Colorful and attractive, this choice does make for a reductive picture of Ginastera, whose composing career took him from music of national character to more modern techniques. This Orfeo recording has a cello/piano sonata from 1979. By this time the composer had decided to bring modern composition techniques into play with some of the material from his earlier period. By no means harsh or aggressively challenging, the piece provides a nice contrast to the rest of the disc’s music, which does call to mind some of the archetypal Argentinean imagery described above.

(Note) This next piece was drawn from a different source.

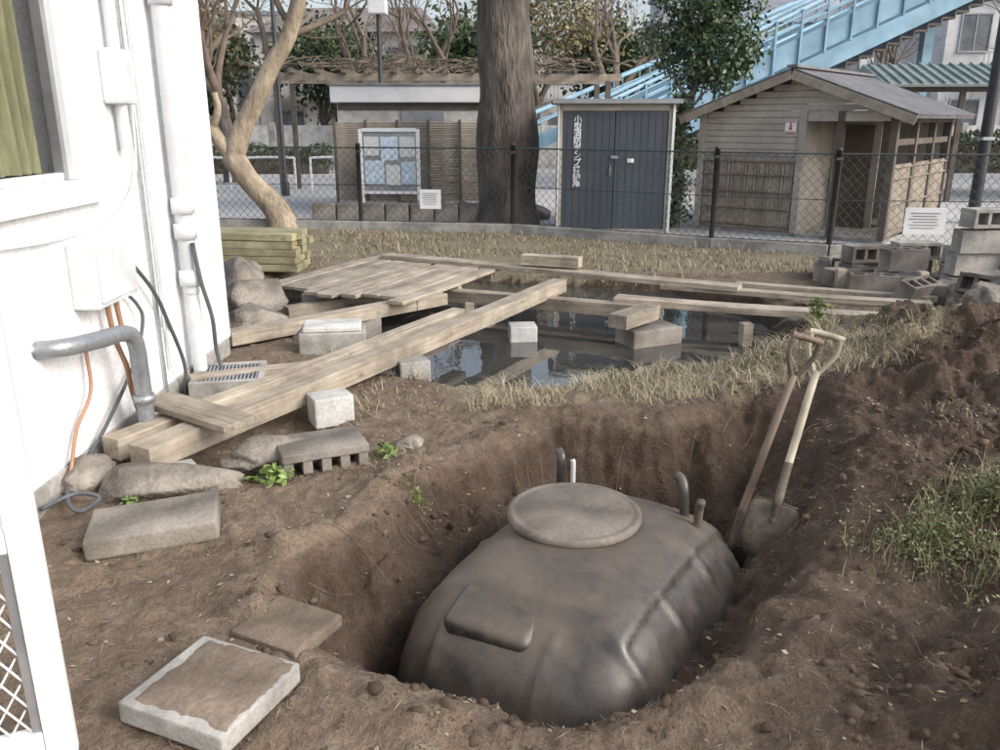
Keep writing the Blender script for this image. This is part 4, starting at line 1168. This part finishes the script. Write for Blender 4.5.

Soprano Ofelia Sala sings on 7 of the disc’s 16 tracks, all early works of warmth and indigenous atmosphere. Brief songs for voice and piano, they take up barely 15 minutes of the disc’s running time. Ginastera composed three operas, almost mostly unknown to Northern hemisphere stages, but this music here doesn’t give mush of a sense of his operatic style. The music for Dos Canciones and Cinco canciones populares argentines doesn’t require Ms. Sala to stretch her slender, attractive instrument. Tuneful, with fairly simple accompaniment, these attractive pieces make for pleasant but not especially memorable listening. The Cancion a la luna lunanca of the Dos canciones, however, has a sweet endearing simplicity, calling to mind Victoria de los Angeles’s classic recordings of Spanish songs and Sala sings it with touching tenderness.

A keyboard suite, Danzas argentines, and two other chamber pieces, Pampeana #1 and #2, complete the disc. For collectors of this composer, this disc of chamber music in intimate, stylish performances should be quite rewarding. Newcomers to Ginastera’s music might wish to look for a disc containing a suite from his Stravinsky-inspired music for the ballet Estancia. David Robertson leads the Lyon national orchestra in a solid performance on the Naïve label from a year or two ago – it might still be found (!).

Orfeo provides texts in Spanish and English for the Cinco canciones populares argentines, but only Spanish for Dos Canciones. Perhaps a new recording of one of Ginastera’s operas will come along one day. Until then, this disc offers at least a sampling of his vocal music. And some nice gaucho photos.